Aim:
Among the lines of data below, reproduce only those from the one with "Write the bpy" through the one with "Z_UPT = 2.070", exactly as they stand, both ends included.

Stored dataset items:
────────────────

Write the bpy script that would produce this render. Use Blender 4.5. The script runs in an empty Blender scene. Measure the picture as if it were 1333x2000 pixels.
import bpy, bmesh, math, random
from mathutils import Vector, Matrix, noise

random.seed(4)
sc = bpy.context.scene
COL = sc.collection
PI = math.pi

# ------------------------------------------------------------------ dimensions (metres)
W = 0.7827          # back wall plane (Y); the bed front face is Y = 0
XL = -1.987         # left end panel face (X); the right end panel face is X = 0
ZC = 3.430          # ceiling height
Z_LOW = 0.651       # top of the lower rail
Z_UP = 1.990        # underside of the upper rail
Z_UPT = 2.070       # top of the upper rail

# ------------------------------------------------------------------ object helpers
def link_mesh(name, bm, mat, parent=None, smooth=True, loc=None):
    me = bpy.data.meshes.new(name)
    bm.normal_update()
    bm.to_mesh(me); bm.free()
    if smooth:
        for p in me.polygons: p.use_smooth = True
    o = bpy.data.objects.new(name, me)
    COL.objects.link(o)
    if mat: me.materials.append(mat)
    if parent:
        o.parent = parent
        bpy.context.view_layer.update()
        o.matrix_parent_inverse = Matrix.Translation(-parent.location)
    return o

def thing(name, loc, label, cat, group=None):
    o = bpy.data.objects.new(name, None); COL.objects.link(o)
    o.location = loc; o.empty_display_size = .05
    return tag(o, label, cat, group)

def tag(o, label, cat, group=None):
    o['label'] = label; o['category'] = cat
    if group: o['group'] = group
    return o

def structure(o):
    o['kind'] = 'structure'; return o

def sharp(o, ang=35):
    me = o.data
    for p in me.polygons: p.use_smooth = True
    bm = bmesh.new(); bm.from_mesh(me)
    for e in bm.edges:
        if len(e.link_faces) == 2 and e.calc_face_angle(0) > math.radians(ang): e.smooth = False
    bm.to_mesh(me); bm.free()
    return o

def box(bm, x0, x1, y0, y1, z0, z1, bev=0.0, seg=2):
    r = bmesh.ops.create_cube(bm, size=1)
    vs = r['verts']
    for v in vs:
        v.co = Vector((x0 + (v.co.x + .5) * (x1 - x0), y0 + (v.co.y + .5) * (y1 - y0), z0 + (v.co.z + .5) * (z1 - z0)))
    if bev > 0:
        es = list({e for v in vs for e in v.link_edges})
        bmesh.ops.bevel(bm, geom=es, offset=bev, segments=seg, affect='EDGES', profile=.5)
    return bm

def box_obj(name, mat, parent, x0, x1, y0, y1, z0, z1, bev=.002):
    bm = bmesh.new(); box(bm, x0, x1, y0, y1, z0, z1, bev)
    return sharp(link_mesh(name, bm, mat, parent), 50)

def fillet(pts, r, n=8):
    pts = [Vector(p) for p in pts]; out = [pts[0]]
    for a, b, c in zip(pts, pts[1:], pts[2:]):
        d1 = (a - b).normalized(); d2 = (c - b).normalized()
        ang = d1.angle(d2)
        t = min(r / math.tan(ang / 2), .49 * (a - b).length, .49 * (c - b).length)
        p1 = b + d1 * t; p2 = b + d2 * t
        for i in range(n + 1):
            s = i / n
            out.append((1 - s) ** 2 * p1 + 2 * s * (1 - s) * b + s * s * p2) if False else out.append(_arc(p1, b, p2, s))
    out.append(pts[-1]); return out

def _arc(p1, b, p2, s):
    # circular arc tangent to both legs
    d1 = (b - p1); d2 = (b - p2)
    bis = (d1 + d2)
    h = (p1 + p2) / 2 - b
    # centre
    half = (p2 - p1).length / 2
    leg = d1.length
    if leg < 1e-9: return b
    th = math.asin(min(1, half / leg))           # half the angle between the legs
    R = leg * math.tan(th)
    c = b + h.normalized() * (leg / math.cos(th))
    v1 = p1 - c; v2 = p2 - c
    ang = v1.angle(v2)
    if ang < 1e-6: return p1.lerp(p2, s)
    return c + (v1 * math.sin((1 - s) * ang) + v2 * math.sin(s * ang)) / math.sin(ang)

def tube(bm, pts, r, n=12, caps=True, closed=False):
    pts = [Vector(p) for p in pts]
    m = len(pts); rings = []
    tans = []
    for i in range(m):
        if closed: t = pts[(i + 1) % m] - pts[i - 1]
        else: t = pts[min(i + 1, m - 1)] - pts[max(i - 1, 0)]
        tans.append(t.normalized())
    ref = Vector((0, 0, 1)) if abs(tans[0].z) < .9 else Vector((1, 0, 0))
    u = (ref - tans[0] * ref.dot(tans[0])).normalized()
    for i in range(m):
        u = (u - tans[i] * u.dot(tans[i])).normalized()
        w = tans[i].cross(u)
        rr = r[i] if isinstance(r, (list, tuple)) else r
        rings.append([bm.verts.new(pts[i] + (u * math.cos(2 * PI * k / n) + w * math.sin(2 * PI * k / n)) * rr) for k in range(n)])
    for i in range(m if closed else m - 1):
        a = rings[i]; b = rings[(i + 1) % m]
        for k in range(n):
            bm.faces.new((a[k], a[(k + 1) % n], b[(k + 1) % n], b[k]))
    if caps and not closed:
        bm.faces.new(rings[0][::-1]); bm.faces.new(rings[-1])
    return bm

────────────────

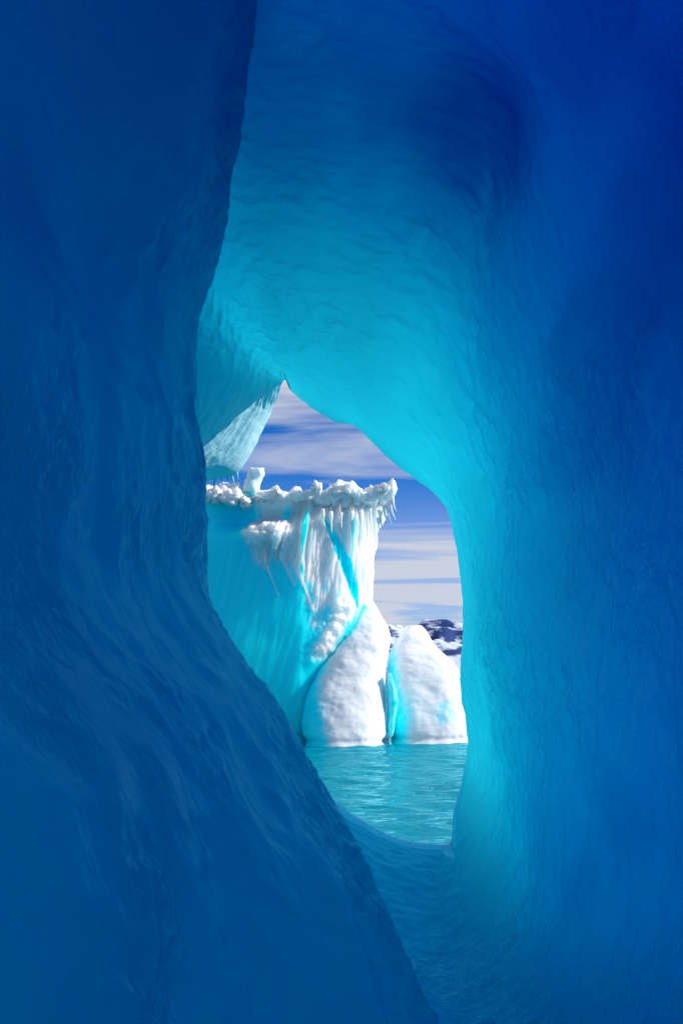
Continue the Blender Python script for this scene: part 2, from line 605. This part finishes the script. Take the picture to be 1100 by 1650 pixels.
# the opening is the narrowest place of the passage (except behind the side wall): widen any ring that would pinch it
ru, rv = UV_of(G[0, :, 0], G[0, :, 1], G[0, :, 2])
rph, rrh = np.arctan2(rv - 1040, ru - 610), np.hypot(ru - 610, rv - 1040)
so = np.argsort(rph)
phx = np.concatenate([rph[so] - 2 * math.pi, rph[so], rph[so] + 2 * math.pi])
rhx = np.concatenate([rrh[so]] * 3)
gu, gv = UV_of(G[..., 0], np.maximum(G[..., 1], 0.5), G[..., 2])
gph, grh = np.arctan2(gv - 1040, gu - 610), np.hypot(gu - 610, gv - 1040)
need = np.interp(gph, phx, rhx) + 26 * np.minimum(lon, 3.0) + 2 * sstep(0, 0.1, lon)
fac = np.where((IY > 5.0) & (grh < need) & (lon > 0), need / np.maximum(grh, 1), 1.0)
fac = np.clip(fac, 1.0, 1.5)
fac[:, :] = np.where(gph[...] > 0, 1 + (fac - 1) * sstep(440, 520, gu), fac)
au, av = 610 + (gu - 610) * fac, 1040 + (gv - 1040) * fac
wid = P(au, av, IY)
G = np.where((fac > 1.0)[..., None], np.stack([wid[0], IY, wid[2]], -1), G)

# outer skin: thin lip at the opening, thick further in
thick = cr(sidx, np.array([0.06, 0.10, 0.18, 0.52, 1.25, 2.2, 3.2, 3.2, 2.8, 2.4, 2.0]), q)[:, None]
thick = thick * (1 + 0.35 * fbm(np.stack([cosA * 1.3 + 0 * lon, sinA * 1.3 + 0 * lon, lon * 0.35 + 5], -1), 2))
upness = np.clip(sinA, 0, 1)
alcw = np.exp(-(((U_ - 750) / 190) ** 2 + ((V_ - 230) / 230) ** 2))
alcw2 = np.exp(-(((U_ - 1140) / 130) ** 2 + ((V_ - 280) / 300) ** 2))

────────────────

Answer below:
Write the bpy script that would produce this render. Use Blender 4.5. The script runs in an empty Blender scene. Measure the picture as if it were 1333x2000 pixels.
import bpy, bmesh, math, random
from mathutils import Vector, Matrix, noise

random.seed(4)
sc = bpy.context.scene
COL = sc.collection
PI = math.pi

# ------------------------------------------------------------------ dimensions (metres)
W = 0.7827          # back wall plane (Y); the bed front face is Y = 0
XL = -1.987         # left end panel face (X); the right end panel face is X = 0
ZC = 3.430          # ceiling height
Z_LOW = 0.651       # top of the lower rail
Z_UP = 1.990        # underside of the upper rail
Z_UPT = 2.070       # top of the upper rail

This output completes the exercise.